Credit: Omelchenko
Standardization of basic underlying protocols such as the Internet Protocol (IP) has enabled rapid growth and widespread adoption of the global Internet. However, standardization carries the attendant risks of reducing variability and slowing the pace of progress. Validation and deployment of potential innovations by researchers in networking, distributed computing, and cloud computing are often hampered by Internet ossification, the inertia associated with the accumulated mass of hardware, software, and protocols that constitute the global, public Internet.24 Researchers simply cannot develop, test, and deploy certain classes of important innovations into the Internet. In the best case, the experimental components and traffic would be ignored; in the worst case, they could disrupt the correct behavior of the Internet. Cloud computing researchers confront a similar dilemma. In order to maintain uniformity and efficiency in their data centers, commercial cloud providers generally do not provide "under the hood" controls that permit modification to the underlying network topology or protocols that comprise the cloud environment.
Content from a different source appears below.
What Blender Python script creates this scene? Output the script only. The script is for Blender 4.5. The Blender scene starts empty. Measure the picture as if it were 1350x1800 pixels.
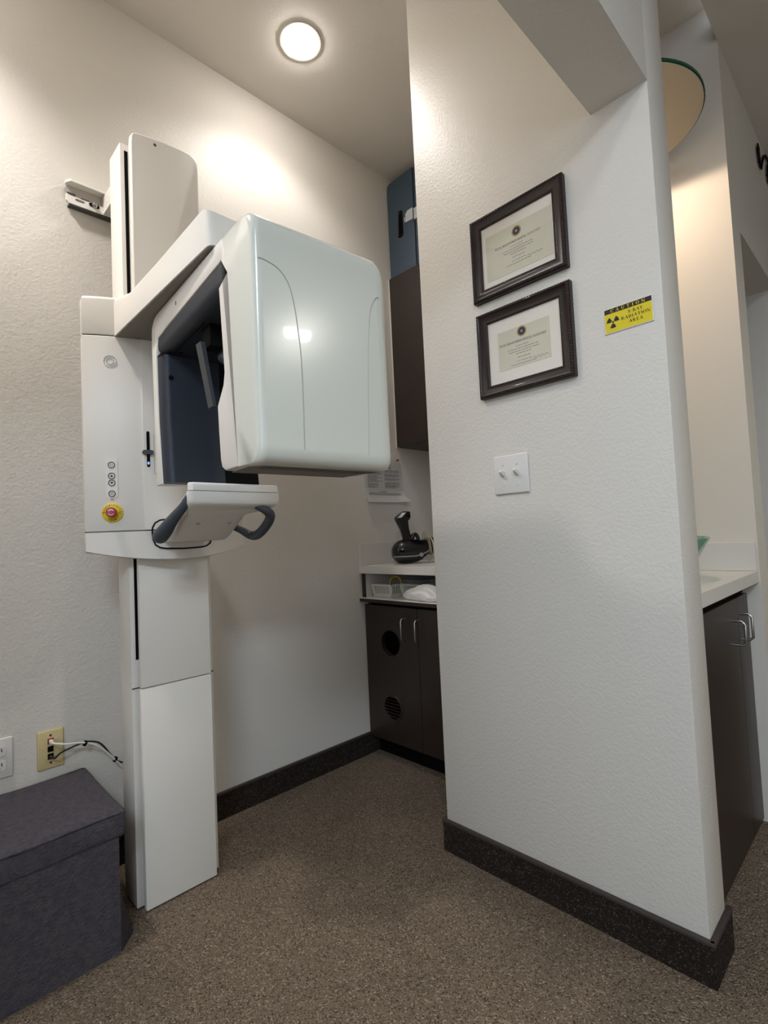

A clear example of the challenge is apparent to anyone tracking the pace of adoption of IPv6, a relatively modest revamping of IP. Because IPv6 deployment affects components throughout the Internet, years of extensive review, planning, and coordination have been required to ensure a smooth, if slow, transition. For researchers contemplating more fundamental innovations, such as non-IP protocols or new routing approaches, the barriers are correspondingly higher. Accordingly, researchers have been forced to employ compromise measures, such as validating their novel concepts only in simulation, or in modest, isolated laboratory configurations. These environments permit a wide range of experiments, but at the expense of the realism that comes with a large-scale physical deployment.